Essenza

Immagini, voci e pensieri si intrecciano freneticamente nella nostra quotidianità, e, in questa danza caotica, c’è una lotta silenziosa che si cela, quella tra la forma e il contenuto, una tensione costante verso l’uno o l’altro, un equilibrio precario. Cerchiamo allora, come il primo fondamentale passo di un funambulo, di rispondere alla domanda più importante: cos’è l’essenza?
Dal latino essentia, ‘essere’, secondo la concezione aristotelica, “ciò per cui una certa cosa è quello che è, e non un’altra cosa” ed è forse opportuno chiamare in causa il suo sinonimo, “sostanza”, dal latino substàntia ‘essenza’, ‘stare sotto, stare fermo’.
È, cioè, il nostro io più profondo, quella parte di noi che non sempre mostriamo agli altri, come la parte sommersa dell’iceberg: la più grande, la più celata, eppure profondamente radicata al nostro essere. Si distica, l’essenza, dalla parte più piccola, la punta, ovvero, la forma, quella che si impone agli occhi con immediatezza, il nostro guscio manifesto, che qualcuno definirebbe il mondo dell’apparenza. La tensione tra essenza e forma è antica quanto il pensiero stesso: da Platone ad Aristotele, da Kant a Heidegger, è una lotta incessante tra il significato e la rappresentazione, tra ciò che siamo e ciò che sembriamo.
Non si può parlare di essenza senza menzionare una delle opere più emblematiche che ha affrontato il tema: Il piccolo principe di Antoine de Saint-Exupéry. La celebre frase, pronunciata dalla volpe, “L’essenziale è invisibile agli occhi”, racchiude in sé il cuore del contrasto tra essenza e forma. È il piccolo principe a imparare la lezione, ovvero che ciò che conta davvero si percepisce con il cuore: il legame profondo con la sua rosa, unico e irripetibile, non è definito dalla sua apparenza, ma dal tempo e dall’amore che le ha dedicato.
Oggi, questa dicotomia sembra essersi accentuata con l’universo digitale che abitiamo, lo specchio deformante in cui proiettiamo la nostra forma o, per i più coraggiosi, la porta sulla propria anima. Ci si sente intrappolati in un labirinto, spinti dal bisogno di essere accettati e costretti a conformarsi ai canoni della società, fino a perdere di vista la propria autenticità. Allo stesso tempo, anche la smania opposta, la fuga dal conformismo, può farci smarrire, in una corsa affannosa che sembra non mettere mai davvero al centro noi stessi. Una cosa è certa, per Paloma (L’eleganza del riccio, Muriel Barbery) raggiungere l’essenza delle cose è un desiderio ardente, che si scontra con la superficialità della sua famiglia, e sarà proprio lei ad accorgersi per prima dell’autentico essere di Renée, una donna dalla profonda cultura e passione per la filosofia, che si cela dietro la maschera della goffa portinaia.

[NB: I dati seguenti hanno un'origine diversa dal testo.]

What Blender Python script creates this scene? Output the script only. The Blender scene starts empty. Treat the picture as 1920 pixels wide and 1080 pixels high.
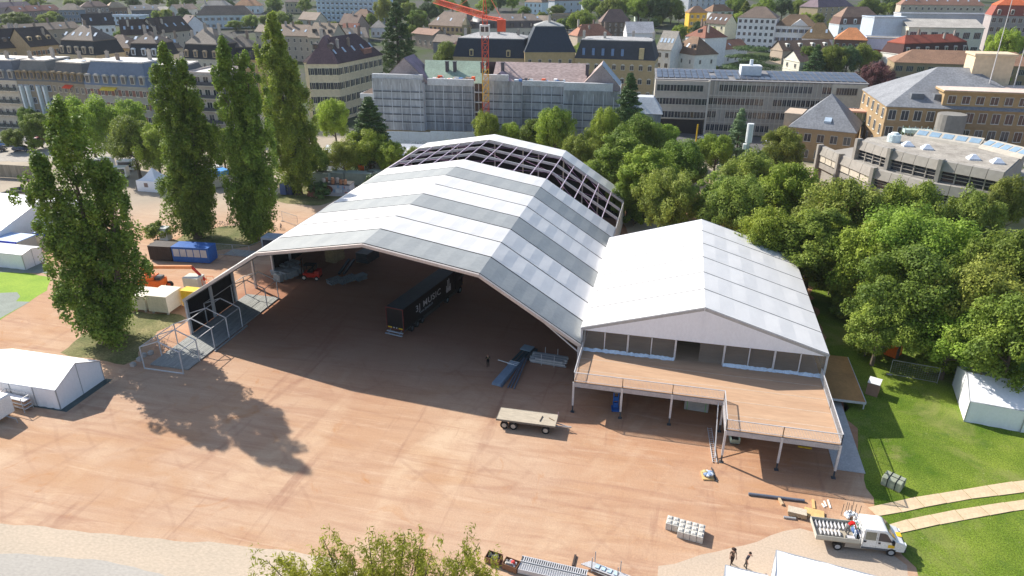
import bpy, bmesh, math, random
import numpy as np
from mathutils import Vector, Matrix
R_ = math.radians
random.seed(7); rng = np.random.default_rng(7)
S = bpy.context.scene
# ---------------------------------------------------------------- camera
F, PITCH, YAW, ROLL = 1315.686, R_(24.273), R_(13.117), R_(0.192)
CAM = np.array([33.299, -68.53, 42.781])
def ray(u, v):
    X, Z, Y = (u-960)/F, -(v-540)/F, 1.0
    c, s = math.cos(ROLL), math.sin(ROLL); x = c*X-s*Z; z = s*X+c*Z
    c, s = math.cos(PITCH), math.sin(PITCH); y = c*Y+s*z; z = -s*Y+c*z
    c, s = math.cos(YAW), math.sin(YAW)
    return np.array([c*x-s*y, s*x+c*y, z])
cd = bpy.data.cameras.new('camera'); cam = bpy.data.objects.new('camera', cd); S.collection.objects.link(cam)
fw = Vector(ray(960, 540)).normalized(); rt = (Vector(ray(960+F, 540))-Vector(ray(960, 540))).normalized(); up = rt.cross(fw)
M = Matrix((rt, up, -fw)).transposed().to_4x4(); M.translation = Vector(CAM)
cam.matrix_world = M
cd.sensor_width = 36; cd.lens = F/1920*36; cd.clip_end = 6000; cd.clip_start = .5
S.camera = cam
# ---------------------------------------------------------------- sky and sun
SUN_EL, SUN_AZ = R_(37.2), R_(153.2)      # towards the sun, counted from +x
w = bpy.data.worlds.new('World'); S.world = w; w.use_nodes = True
nt = w.node_tree; bg = nt.nodes['Background']
sky = nt.nodes.new('ShaderNodeTexSky'); sky.sky_type = 'NISHITA'; sky.sun_disc = False
sky.sun_elevation = SUN_EL; sky.sun_rotation = math.pi/2-SUN_AZ; sky.air_density = 1.0; sky.dust_density = 1.2; sky.ozone_density = 1.2
nt.links.new(sky.outputs[0], bg.inputs[0]); bg.inputs[1].default_value = 0.12
sd = bpy.data.lights.new('sun', 'SUN'); sd.energy = 5.0; sd.angle = R_(0.55); sd.color = (1, .93, .83)
so = bpy.data.objects.new('sun', sd); S.collection.objects.link(so)
so.rotation_euler = Vector((math.cos(SUN_EL)*math.cos(SUN_AZ), math.cos(SUN_EL)*math.sin(SUN_AZ), math.sin(SUN_EL))).to_track_quat('Z', 'Y').to_euler()
S.view_settings.view_transform = 'Standard'; S.view_settings.look = 'None'; S.view_settings.exposure = 0.62; S.view_settings.gamma = 1
S.render.engine = 'CYCLES'
S.cycles.max_bounces = 6; S.cycles.diffuse_bounces = 3; S.cycles.transparent_max_bounces = 6; S.cycles.glossy_bounces = 2; S.cycles.transmission_bounces = 2
# ---------------------------------------------------------------- terrain and pixel helpers
FWD = np.array([-math.sin(YAW), math.cos(YAW)])
def terr(x, y):
    t = (x-CAM[0])*FWD[0]+(y-CAM[1])*FWD[1]
    return 0.0 if t < 250 else .0006*(t-250)**2 if t < 310 else 2.16+.072*(t-310)
def at(u, v, z=0.0):
    d = ray(u, v); t = (z-CAM[2])/d[2]; return CAM+t*d
def solve(u, v, H):                        # where the ray through u,v passes H above the terrain
    d = ray(u, v); d = d/math.hypot(d[0], d[1]); lo = 15
    while lo < 900:
        P = CAM+d*lo
        if P[2] < terr(P[0], P[1])+H: return P
        lo += .5
    return P
def px(dist): return dist/F                # metres per photo pixel at a distance
# ---------------------------------------------------------------- materials
MATS = {}
def mat(name, col, rough=.8, var=.12, sc=.5, col2=None, metal=0, bump=0, bsc=8, spec=.3, stretch=None, fine=.08, fsc=None, rand=0, alpha=1, trans=0, coat=0):
    if name in MATS: return MATS[name]
    m = bpy.data.materials.new(name); m.use_nodes = True; n = m.node_tree; L = n.links.new
    b = n.nodes['Principled BSDF']
    b.inputs['Roughness'].default_value = rough; b.inputs['Metallic'].default_value = metal; b.inputs['Specular IOR Level'].default_value = spec
    if coat: b.inputs['Coat Weight'].default_value = coat
    tc = n.nodes.new('ShaderNodeTexCoord'); mp = n.nodes.new('ShaderNodeMapping'); L(tc.outputs['Object'], mp.inputs[0])
    if stretch: mp.inputs['Scale'].default_value = stretch
    a = n.nodes.new('ShaderNodeTexNoise'); a.inputs['Scale'].default_value = sc; a.inputs['Detail'].default_value = 6; a.inputs['Roughness'].default_value = .6
    L(mp.outputs[0], a.inputs[0])
    mr = n.nodes.new('ShaderNodeMapRange'); mr.inputs[1].default_value = .32; mr.inputs[2].default_value = .68; L(a.outputs[0], mr.inputs[0])
    c1 = tuple(min(1, c*(1-var)) for c in col)+(1,); c2 = (col2 if col2 else tuple(min(1, c*(1+var)) for c in col))+(1,)
    mx = n.nodes.new('ShaderNodeMix'); mx.data_type = 'RGBA'; mx.inputs[6].default_value = c1; mx.inputs[7].default_value = c2
    L(mr.outputs[0], mx.inputs[0]); out = mx.outputs[2]
    f = n.nodes.new('ShaderNodeTexNoise'); f.inputs['Scale'].default_value = fsc or sc*9; f.inputs['Detail'].default_value = 4; L(mp.outputs[0], f.inputs[0])
    fr = n.nodes.new('ShaderNodeMapRange'); fr.inputs[1].default_value = .3; fr.inputs[2].default_value = .7; fr.inputs[3].default_value = 1-fine*1.6; fr.inputs[4].default_value = 1+fine*1.6; L(f.outputs[0], fr.inputs[0])
    hv = n.nodes.new('ShaderNodeHueSaturation'); L(out, hv.inputs['Color']); L(fr.outputs[0], hv.inputs['Value'])
    if rand:
        oi = n.nodes.new('ShaderNodeObjectInfo'); r1 = n.nodes.new('ShaderNodeMapRange'); r1.inputs[3].default_value = .5-.012*rand; r1.inputs[4].default_value = .5+.02*rand; L(oi.outputs['Random'], r1.inputs[0]); L(r1.outputs[0], hv.inputs['Hue'])
        ml = n.nodes.new('ShaderNodeMath'); ml.operation = 'MULTIPLY'; r2 = n.nodes.new('ShaderNodeMapRange'); r2.inputs[3].default_value = 1-.2*rand; r2.inputs[4].default_value = 1+.25*rand
        wn = n.nodes.new('ShaderNodeTexWhiteNoise'); wn.noise_dimensions = '1D'; L(oi.outputs['Random'], wn.inputs['W']); L(wn.outputs[0], r2.inputs[0]); L(r2.outputs[0], ml.inputs[1]); L(fr.outputs[0], ml.inputs[0]); L(ml.outputs[0], hv.inputs['Value'])
    L(hv.outputs[0], b.inputs['Base Color'])
    if bump:
        bn = n.nodes.new('ShaderNodeTexNoise'); bn.inputs['Scale'].default_value = bsc; bn.inputs['Detail'].default_value = 3; L(mp.outputs[0], bn.inputs[0])
        bu = n.nodes.new('ShaderNodeBump'); bu.inputs['Strength'].default_value = bump; bu.inputs['Distance'].default_value = .12; L(bn.outputs[0], bu.inputs['Height']); L(bu.outputs[0], b.inputs['Normal'])
    if alpha < 1: b.inputs['Alpha'].default_value = alpha
    if trans:
        o = n.nodes['Material Output']; t = n.nodes.new('ShaderNodeBsdfTranslucent'); L(hv.outputs[0], t.inputs[0]); ms = n.nodes.new('ShaderNodeMixShader'); ms.inputs[0].default_value = trans
        L(b.outputs[0], ms.inputs[1]); L(t.outputs[0], ms.inputs[2]); L(ms.outputs[0], o.inputs[0])
    MATS[name] = m; return m
def k(h):                                   # sRGB hex -> linear, for readable colours
    return tuple(((int(h[i:i+2], 16)/255+.055)/1.055)**2.4 if int(h[i:i+2], 16) > 10 else int(h[i:i+2], 16)/255/12.92 for i in (0, 2, 4))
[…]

Un dibattito ancora aperto, quello, tra essenza e forma, “Less is more” direbbe l’architetto Ludwig Mies van der Rohe per incitare a ridurre la forma per far emergere l’essenza. Tuttavia, l’essenza e la forma sono inestricabili e il confine, spesso, è molto più complesso da definire.

Sembrano poli opposti, nel romanzo Il nome del male di Sarita Massai, la forma e il contenuto. Un racconto sicuramente non classico, fuori dagli schemi, pochi dettagli, spazi vuoti, silenzi, e poi immagini che si rincorrono, emozioni contrastanti che restituiscono al lettore la realtà deformata di una bambina violentata nel corpo e nell’anima, il racconto dei soffocanti effetti del trauma. Un tema duro, difficile da trattare senza incorrere il rischio di cadere in altra violenza, ma Sarita Massai riesce con la sua penna a dare forma a una narrazione che è pure poesia e che, nell’asprezza della sua essenza, svela, attraverso la sua forma, la scrittura come arte preziosa che cerca di portar via il marcio dal mondo.